No idea then, could be banging bogies or anything really.
I've seen some sagging already on some of the TPE 802s, both on intermediate and driving carriages.
Really? No surpise. If the trailer cars are sagging then that's doens't say great things about the strength of the frames.
The vast majority of contracts aren't written in a way that allows either party to just pull out and no doubt this is no exception, though if Agility remain consistently unable to deliver then there must surely be legal grounds to terminate the contract on that basis. Likewise if they're continuing to suffer large penalty payments for it, Agility may well decide it's no longer worthwhile for them and try to terminate the contract themselves. Either way, if this saga carries on much longer and no drastic improvements are made to reliability then there would be very little benefit to either party for the contract to remain in place.
Then what? You have hundreds of carraiges that can no longer be in service cost millions of pounds a month and no one to take them on. If the IEP contract collapses then that would be a disaster. Neither party will want to pull out first because the other will sue, with good reason as both Agility and the DfT have a right to be angry. Personally though, I would place most of the blame on the DfT.
Unless a new major safety issue was found with them (lets hope not), the 80xs would remain in service until replacements were built. Of course this is much easier for LNER who are already looking for new build units to replace the 91+Mark 4 sets than it is for GWR.
If LNER order more 80x series units then they're off their heads. Anyone sensible would wait until the issues have been ironed out. The reality is that every operator that has ordered a class 80x series train since the IEP contract (including GWR with their 802's) did so not because they were good trains, but because they could get a cheap ish tag along order to a production line that was already well underway. The timescale isn't always the most important consideration. I refer back to OBB's cancellation of the Talent 3 order, of course the quicker option would have been to let Alstom get the fleet into some sort of semi-reliable condition, but that was not the best outcome for the operator nor the travelling public, therefore wasn't taken forward.

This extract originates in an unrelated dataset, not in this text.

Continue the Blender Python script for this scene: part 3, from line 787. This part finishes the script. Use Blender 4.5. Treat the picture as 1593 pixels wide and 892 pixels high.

The links between DFT and Agility Trains (as well as between the DFT and Hitachi) are definitely worth further investigation. A quick look on companies house a while back suggested there may have been a few conflicts of interest...
I have read about this before and of course there was, there always is regardless of the scale.
Not even 3 years for the 801s and the (non GWR) 802s! Unless Grand Central want them (who knows, they were mad enough to take the 180s!) I agree scrap is the most likely option.
They 80x series is very unlikely to go anywhere for at least 20+ years yet. My prediction is that once they contract runs out they're gone, no refurbishments, no extenions they will just be scrapped and that will be that.
Yeah cos CAFs recent products in UK have all been ultra-reliable and non-problematic huh....
It was a joke, but my point still stands. Train operators and the DfT seem to be brown nosing Hitachi when so far they haven't really proven thier worth.